All-American 27 – Doiby Dickles debuts, the Cyclone Kids learn the Red Tornado’s identity, and Sargon brings a statue to life


Doiby Dickles, one of the best sidekicks from the Golden Age, is introduced in the Green Lantern story in All-American 27 (June 1941), by Bill Finger, Sheldon Moldoff and Irwin Hasen.


Irene Miller is the first one to meet Doiby, nicknamed that because he always wears a derby hat, and has a very strong Brooklyn accent.  Apex Broadcasting has created a new, staticless way of transmitting, which has brought rivals, eager to get the secret, but the company, or just sabotage them.  Irene is being followed, but Doiby fights off her pursuers.


Irene tells Alan Scott about this, and he pays Doiby a thank you visit as Green Lantern, before rushing off to prevent a bombing of a radio tower.


The hoods capture Irene, and Doiby dressed up as Green Lantern in an attempt to scare them off.  It only provokes laughter, but you still have to admire Doiby’s nerve.  Green Lantern shows up in time to save him and Irene, defeating the bad guys.


Doiby gets a note from Green Lantern as the story ends, inviting him to become his sidekick.  Although he somewhat fits the stereotype, being short, fat and bald, Doiby somehow sails above that.  Maybe it’s the accent, but there is just something a bit more likeable about this guy.


Uncle Gus’ gambling addiction is at the root of Mayer’s Scribbly story in this issue.  The eponymous hero is stuck largely in the background, though, and Red Tornado is the star.


After roughing up some gamblers, Ma Hunkle reveals her identity to the Cycle Kids, Dinky and Sisty.


They go through a lot of trouble attempting to retrieve money Gus had stolen from him after he wins betting on the horses.  They do not succeed, but it scarcely matters, as Gus has won a bundle shooting dice.  I think Gus is the one they need to beat up.

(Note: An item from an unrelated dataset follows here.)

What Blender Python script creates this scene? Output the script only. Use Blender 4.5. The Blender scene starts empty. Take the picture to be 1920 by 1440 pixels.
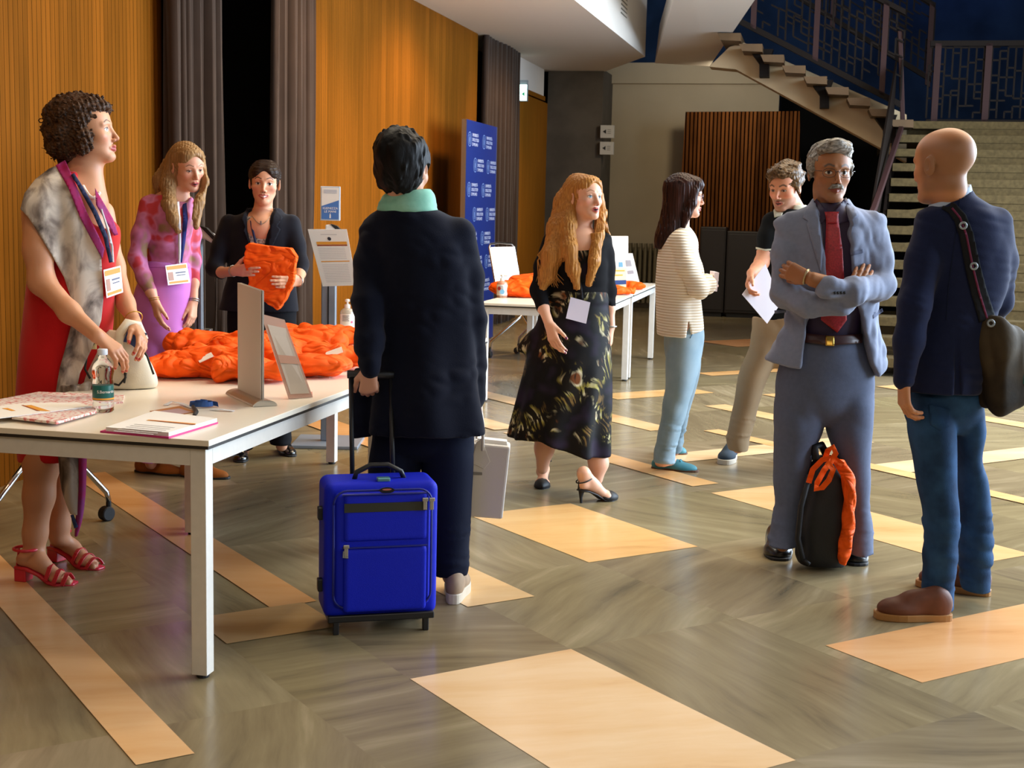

Wentworth and Purcell have Sargon the Sorceror deal with the theft of a statue in this story.  The statue is form the same ancient culture as his Ruby of Life.  In fact, it even has a ruby in its forehead, which both the owner and the thieves believe to be the real thing.


Sargon plays on this for a bit, bringing the statue to life, and making the thief believe that he did it.  It’s a simple story, made more enjoyable by the inadvertent damage caused by the weight of the marble statue as it walks.